Review Summary: Sexy, shimmering, tinnitus-causing, neighbor-murdering glory.
Listen: I don't know why I'm not bleeding. I've been punched, kicked, baseball-batted into the curb, stabbed in the gut repeatedly, and borderline-sexually-assaulted. My head's still spinning. So is this record. Something's creeping me out. There are guitars screaming about it from the top of skyscrapers and a drum machine shaking the floor and a bass that won't stop trying to get into my pants, and, goddamn, something is creeping me the f*ck out.
And what in the Sam hell is that
noise?
–
Oliver Ackermann, the heart, guitar, voice and brains of
A Place To Bury Strangers, couldn't find pedals that made his guitar sound disgusting enough. So he made his own. His DIY pedal brand is called Death By Audio. Pedal names include “Fuzz War”, “Total Sonic Annihilation”, “Soundwave Breakdown”, and “Apocalypse”. This is not a shoegaze band, it's an extension of a murderous cult. If Kevin Shields of
My Bloody Valentine fame wanted to make his guitar tone into a warm pillow for you to lay down on, APTBS wants to fill that pillow with BB pellets and beat you to death with it.
Every track on
Worship is very much religious in its devotion to presenting this contagious strain of masochistic rock in a crisper and more varied way than previous APTBS outings. The improved production of
Exploding Head and
Onward To The Wall has returned, but the crew have managed to improve their sound so that it seems lush and dense even as it comes at you like a runaway freight train, a cascade of shattered stained-glass rather than a simple broken apartment window. The instrumentation alone merits multiple listens: the combination of digital and manned drumkits make for an unstoppable mechanical drive, the bass tones are deliciously bouncy and buzzing, and the guitar squalls, squeals, and riffs manage to be disturbing and headbangingly awesome simultaneously.
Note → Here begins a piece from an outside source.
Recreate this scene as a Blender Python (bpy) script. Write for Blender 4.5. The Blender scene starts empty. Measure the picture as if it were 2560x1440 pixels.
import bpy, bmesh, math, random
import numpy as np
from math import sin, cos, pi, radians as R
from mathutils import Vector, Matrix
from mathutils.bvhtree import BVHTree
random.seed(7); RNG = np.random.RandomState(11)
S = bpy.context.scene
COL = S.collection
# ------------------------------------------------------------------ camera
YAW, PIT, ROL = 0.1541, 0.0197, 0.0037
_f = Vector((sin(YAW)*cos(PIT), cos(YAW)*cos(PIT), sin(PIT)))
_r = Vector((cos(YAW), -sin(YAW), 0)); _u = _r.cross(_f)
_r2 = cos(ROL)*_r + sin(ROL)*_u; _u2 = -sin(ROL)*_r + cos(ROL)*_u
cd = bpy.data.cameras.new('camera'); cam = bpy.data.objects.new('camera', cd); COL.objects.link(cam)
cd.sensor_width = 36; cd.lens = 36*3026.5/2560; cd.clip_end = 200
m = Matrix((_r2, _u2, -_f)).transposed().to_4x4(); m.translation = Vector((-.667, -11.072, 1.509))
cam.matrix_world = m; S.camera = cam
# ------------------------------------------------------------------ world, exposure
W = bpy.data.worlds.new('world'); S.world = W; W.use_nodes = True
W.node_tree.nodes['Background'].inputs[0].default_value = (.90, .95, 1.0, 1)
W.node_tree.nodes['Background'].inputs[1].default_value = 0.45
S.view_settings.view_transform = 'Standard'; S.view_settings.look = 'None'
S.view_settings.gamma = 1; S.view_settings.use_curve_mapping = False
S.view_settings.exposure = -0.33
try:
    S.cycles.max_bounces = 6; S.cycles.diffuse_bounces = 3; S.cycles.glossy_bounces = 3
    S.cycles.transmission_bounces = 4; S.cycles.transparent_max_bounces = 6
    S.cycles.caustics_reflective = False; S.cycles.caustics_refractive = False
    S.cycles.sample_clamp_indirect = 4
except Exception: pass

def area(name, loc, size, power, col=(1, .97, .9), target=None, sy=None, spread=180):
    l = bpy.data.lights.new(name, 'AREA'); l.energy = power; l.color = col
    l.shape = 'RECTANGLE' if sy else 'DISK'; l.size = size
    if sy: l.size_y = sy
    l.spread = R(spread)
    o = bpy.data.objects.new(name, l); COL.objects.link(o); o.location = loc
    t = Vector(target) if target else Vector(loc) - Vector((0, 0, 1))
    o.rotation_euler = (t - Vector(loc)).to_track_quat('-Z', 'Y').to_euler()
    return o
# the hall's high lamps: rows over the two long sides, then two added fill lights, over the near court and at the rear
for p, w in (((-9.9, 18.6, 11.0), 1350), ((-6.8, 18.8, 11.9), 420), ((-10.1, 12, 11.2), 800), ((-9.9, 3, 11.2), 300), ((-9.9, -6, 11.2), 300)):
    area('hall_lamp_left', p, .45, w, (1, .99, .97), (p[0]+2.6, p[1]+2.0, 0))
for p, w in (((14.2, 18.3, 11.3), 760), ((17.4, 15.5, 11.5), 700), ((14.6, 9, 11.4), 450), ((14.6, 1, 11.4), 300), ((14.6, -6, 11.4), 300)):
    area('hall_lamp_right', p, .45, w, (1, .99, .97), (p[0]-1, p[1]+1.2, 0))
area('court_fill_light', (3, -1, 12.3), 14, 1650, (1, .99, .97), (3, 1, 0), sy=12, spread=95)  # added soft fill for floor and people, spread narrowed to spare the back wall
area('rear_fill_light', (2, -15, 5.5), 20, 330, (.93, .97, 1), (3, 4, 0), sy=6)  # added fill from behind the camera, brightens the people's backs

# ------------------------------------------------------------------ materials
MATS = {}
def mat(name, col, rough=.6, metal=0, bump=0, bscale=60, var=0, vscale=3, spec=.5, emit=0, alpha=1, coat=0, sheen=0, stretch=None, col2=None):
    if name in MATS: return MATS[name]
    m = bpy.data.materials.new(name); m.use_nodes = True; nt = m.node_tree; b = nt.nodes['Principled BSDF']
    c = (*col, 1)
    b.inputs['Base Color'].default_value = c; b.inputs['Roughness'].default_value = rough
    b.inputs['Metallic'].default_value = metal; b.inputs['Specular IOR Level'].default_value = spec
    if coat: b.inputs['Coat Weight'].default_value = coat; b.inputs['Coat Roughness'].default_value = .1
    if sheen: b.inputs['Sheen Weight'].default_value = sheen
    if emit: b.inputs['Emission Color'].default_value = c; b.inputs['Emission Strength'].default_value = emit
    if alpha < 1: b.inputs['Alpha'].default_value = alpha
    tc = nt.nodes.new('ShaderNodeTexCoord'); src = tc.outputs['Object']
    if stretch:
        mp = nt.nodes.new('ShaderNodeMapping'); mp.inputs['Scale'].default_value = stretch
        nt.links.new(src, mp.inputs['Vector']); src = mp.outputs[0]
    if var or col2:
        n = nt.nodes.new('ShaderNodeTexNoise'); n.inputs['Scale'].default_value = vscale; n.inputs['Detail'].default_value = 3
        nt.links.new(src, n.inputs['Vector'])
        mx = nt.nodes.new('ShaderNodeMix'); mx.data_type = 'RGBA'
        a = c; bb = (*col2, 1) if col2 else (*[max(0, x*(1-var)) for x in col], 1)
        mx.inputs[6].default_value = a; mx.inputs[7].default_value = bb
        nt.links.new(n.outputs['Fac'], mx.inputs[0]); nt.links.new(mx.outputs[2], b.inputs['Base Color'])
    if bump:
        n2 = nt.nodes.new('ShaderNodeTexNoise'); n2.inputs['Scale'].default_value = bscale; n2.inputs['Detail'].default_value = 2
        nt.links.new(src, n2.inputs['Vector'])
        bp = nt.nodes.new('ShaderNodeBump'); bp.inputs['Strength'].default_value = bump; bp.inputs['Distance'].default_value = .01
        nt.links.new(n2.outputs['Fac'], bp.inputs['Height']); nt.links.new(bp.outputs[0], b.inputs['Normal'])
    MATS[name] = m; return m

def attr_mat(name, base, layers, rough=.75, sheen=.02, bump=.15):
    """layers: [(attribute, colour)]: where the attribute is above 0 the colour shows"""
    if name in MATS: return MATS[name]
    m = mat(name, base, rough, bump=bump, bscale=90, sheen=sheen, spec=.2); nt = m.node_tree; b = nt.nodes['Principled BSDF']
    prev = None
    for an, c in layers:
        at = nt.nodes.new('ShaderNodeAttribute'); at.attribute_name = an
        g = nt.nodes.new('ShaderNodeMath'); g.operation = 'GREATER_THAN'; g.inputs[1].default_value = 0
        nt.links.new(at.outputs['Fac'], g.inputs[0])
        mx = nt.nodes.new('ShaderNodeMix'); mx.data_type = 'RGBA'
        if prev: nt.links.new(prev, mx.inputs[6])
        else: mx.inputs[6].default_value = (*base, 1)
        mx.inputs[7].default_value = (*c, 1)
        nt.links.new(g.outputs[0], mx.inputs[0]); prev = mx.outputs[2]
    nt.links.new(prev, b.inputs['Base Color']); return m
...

What really elevates this album is the balance of old-fashioned rockers, like the titanic “Revenge” and the pulsing “Mind Control”, with more sinister, laid-back tracks. Lead single “You Are The One”, for example, is initially a relatively quiet affair, with slithering guitar riffs playing underneath Ackermann's whispered sadomasochistic lyrics, until feedback smashes into the end of the first verse and the chorus becomes a supernova of steel wool. Or there's “Dissolved”, an initially slow-paced burner that goes ahead and doubles its tempo halfway through. And just try not to have your hair stand on end during Ackermann's distorted, demonic sighs in the outro of “Worship”. The band's sound is the better for this newfound variety.
There's not enough noise and fun being thrown around the simplistic rhythms that make up the initially promising “Fear” or the single-riff “Slide”, but these are small bumps in an otherwise brutally straightforward and catchy album. Any fan of noise rock, industrial, or good old rock needs to give this a listen. It's a record to die for.